Friday, September 11, 2009

Translation In Death

Eve Dallas wouldn't be entirely comfortable with the fact that she's inspired me in a number of ways, but I'm sure she'd be completely baffled to learn that she helped me with a translation.

To protect my client I'm going to change the words involved, but my example is pragmatically analogous to the actual problem. The subject of the text was something that the organization was committed to providing to various people in various quantities, and the text was trying to figure out how they were going to afford this. Unfortunately, the author referred to the items being given away as trucs. Trucs is a very casual, very indefinite word, the sort of word that people use every day but might not actually be approved by the Académie française. Its most accurate translation given the context is "thingies", which is ultimately meaningless. And, to make matters worse, the word truc didn't appear anywhere on the client's website, reference texts, or texts we'd previously translated for the client.

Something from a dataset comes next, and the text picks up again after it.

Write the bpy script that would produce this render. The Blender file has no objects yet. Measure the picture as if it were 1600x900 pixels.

The author knew what precisely these trucs were, the audience knew what precisely these trucs were, but I had no clue. It was an overnight turnaround, so the author of the text was unavailable - they sent us the translation and went home for the day, expecting it in their inbox when they arrived at the office the next day. While "thingies" was a perfectly valid translation of trucs and would probably stand up in court, it sounds funny, especially when used repeatedly like in this text. There was sentence after sentence of "We need 700 trucs in January and 300 trucs in June. Past presidents of the organization get 2 trucs each as a courtesy, and we need an extra supply of trucs should the media express interest." You can't say "thingies" there every time. There's also the problem that we don't know if the Anglophones involved in the organization call the trucs "thingies". They might call them "things" or "thingamabobs" or "whatchamacalits" or "snapping turtles". I don't know because I don't know what they actually are. If I use the wrong word, my text will be completely and hilarious meaningless to its audience, even if the word I choose is a valid translation of trucs. I really needed to know what, precisely and tangibly, they were talking about so I could make a meaningful translation.

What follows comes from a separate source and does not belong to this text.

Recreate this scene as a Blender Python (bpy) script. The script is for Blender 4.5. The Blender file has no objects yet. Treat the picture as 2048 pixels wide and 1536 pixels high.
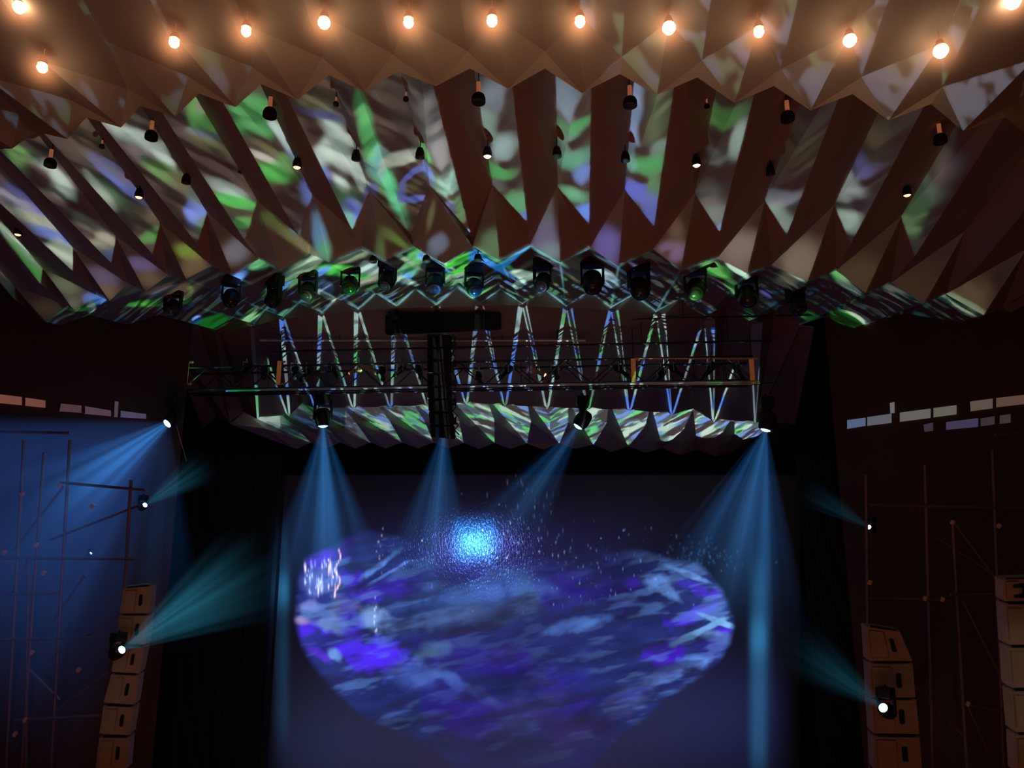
import bpy, bmesh, math, random
import numpy as np
from mathutils import Vector, Matrix
random.seed(7); rng = np.random.RandomState(11)
scn = bpy.context.scene
COL = scn.collection
H0 = 10.0                      # camera height above the stalls floor
F = 1500.0; CX, CY = 1024.0, 768.0
PITCH = math.radians(12.0); YAW = math.radians(4.8)
rv = Vector((math.cos(YAW), math.sin(YAW), 0))
fv = Vector((-math.sin(YAW)*math.cos(PITCH), math.cos(YAW)*math.cos(PITCH), math.sin(PITCH)))
uv_ = rv.cross(fv)
CAM = Vector((0, 0, H0))
def ray(px, py): return rv*((px-CX)/F) + uv_*((CY-py)/F) + fv
def ph(px, py, h):             # point of the ray on the level plane h metres above the eye
    d = ray(px, py); return CAM + d*(h/d.z)
def pz(px, py, z): return CAM + ray(px, py)*z
def pY(px, py, Y):             # point of the ray on the cross-hall plane Y
    d = ray(px, py); return CAM + d*(Y/d.y)
def to_px(P):
    q = P-CAM; z = q.dot(fv); return (CX+F*q.dot(rv)/z, CY-F*q.dot(uv_)/z, z)

# ------------------------------------------------------------------ camera / colour
cd = bpy.data.cameras.new('camera'); cam = bpy.data.objects.new('camera', cd); COL.objects.link(cam)
cd.sensor_width = 36; cd.sensor_fit = 'HORIZONTAL'; cd.lens = F/2048*36; cd.clip_end = 300
cam.matrix_world = Matrix.Translation(CAM) @ Matrix((rv, uv_, -fv)).transposed().to_4x4()
scn.camera = cam
scn.view_settings.view_transform = 'Standard'
scn.view_settings.look = 'None'
scn.cycles.use_denoising = True
scn.cycles.volume_step_rate = 0.6
scn.cycles.volume_max_steps = 96
scn.cycles.max_bounces = 4
scn.cycles.diffuse_bounces = 1
scn.cycles.glossy_bounces = 2
scn.cycles.sample_clamp_indirect = 2.0
w = bpy.data.worlds.new('world'); scn.world = w; w.use_nodes = True
w.node_tree.nodes['Background'].inputs[0].default_value = (0.30, 0.17, 0.13, 1)
w.node_tree.nodes['Background'].inputs[1].default_value = 0.006

def s2l(c):
    c = np.asarray(c, float)/255.0
    return np.where(c <= 0.04045, c/12.92, ((c+0.055)/1.055)**2.4)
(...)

Eve Dallas often solves her cases by following the money. More than once, the key to cracking the case has been that the timing and quantity of deposits to the victim's account corresponds with the timing and quantity of withdrawals from a person of interest's account (or vice versa). So, inspired by this, I decided to follow the numbers. So I started searching for 700, January, 300, and June all appearing in the same document, and turned up something about event tickets. I then went to the part of my text that talked about the total cost of giving away all these trucs, and extrapolated the cost per truc. I then looked up the cost of a ticket to the event in question, and lo and behold it was an exact match. So the trucs were tickets to this event, of which the client was a major sponsor, but the number of free tickets being given away was cutting into the event's revenues. Suddenly the whole text made sense and I was able to clarify a couple of other points that were questionable.

Translation by financial extrapolation. I think Roarke would approve.

2 comments:

laura k said...

I think your job is safe forever.

impudent strumpet said...

Only until writing for translation catches on.